Klackers were popular with kids but disliked by teachers. They consisted of two plastic balls, suspended on a length of string, with a loop or tab of plastic in the middle. Hold the tab and bounce the balls together, then enjoy the sweet pain as they smash together on your wrist. Hard to find today, but fondly remembered by masochists everywhere.

Various knitting fads seemed popular with the girls. One was a "knitting doll" - a wooden device painted like a doll, with four loops of metal at the top. You could use it to make a Useful Tube of Wool. Some kids used a homemade version, made from a wooden cotton reel with four nails banged in the top.

Among the boys, other popular fads included various parachute toys (small plastic soldier or alien attached to a polythene parachute), cheap balsa wood gliders. For a while, a certain tiny water pistol was the toy to have. Spud guns also went through bursts of popularity. One type (still sold) had a squeeze type handle. Another was tiny black metal gun, which used a toy cap to fire a little triangle of potato at an enemy.

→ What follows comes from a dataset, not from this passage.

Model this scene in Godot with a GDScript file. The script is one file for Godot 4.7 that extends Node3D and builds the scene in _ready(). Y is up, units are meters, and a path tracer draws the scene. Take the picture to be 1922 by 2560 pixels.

How about schoolyard games? Of course, there were the standards - British Bulldog, Lurgy (?), and so on. A kind of piggyback jousting was also popular. A similar fad I remember (again, mostly boys) was to form large groups of kids into what were supposed to be huge vehicles. For example, two kids might join hands, with their arms pointing forward into a battering ram, while two others formed a boxlike shell around them, which could "break away" at critical moments. The biggest structures might consist of 15 kids, carefully arranged into a certain pattern. Ridiculous, really. We'd go running around, smashing into each other, giant vehicles ingeniously breaking up into smaller ones, or releasing surprise missiles of two kids. This was long before anime shows made the idea popular.

Caroline said...

Much the same as you! Building a den was one of our favourites. And cycling through the local forest to the river under the old railway bridge, when I was probably the same age as my son is now (11). Wouldn't dream of allowing him to do similar - how times have changed!

Anne @ The Frump Factor said...

Fun post! We had different toys here in the U.S.. so most of those names are unfamiliar to me. But I DEFINITELY remember how we just wandered around, all over the place, completely unsupervised. Dangerous? Probably. But I do wonder if today's kids will develop differently. They have less freedom, more technology. But I'll bet there are fundamental aspects of children's play that stay the same.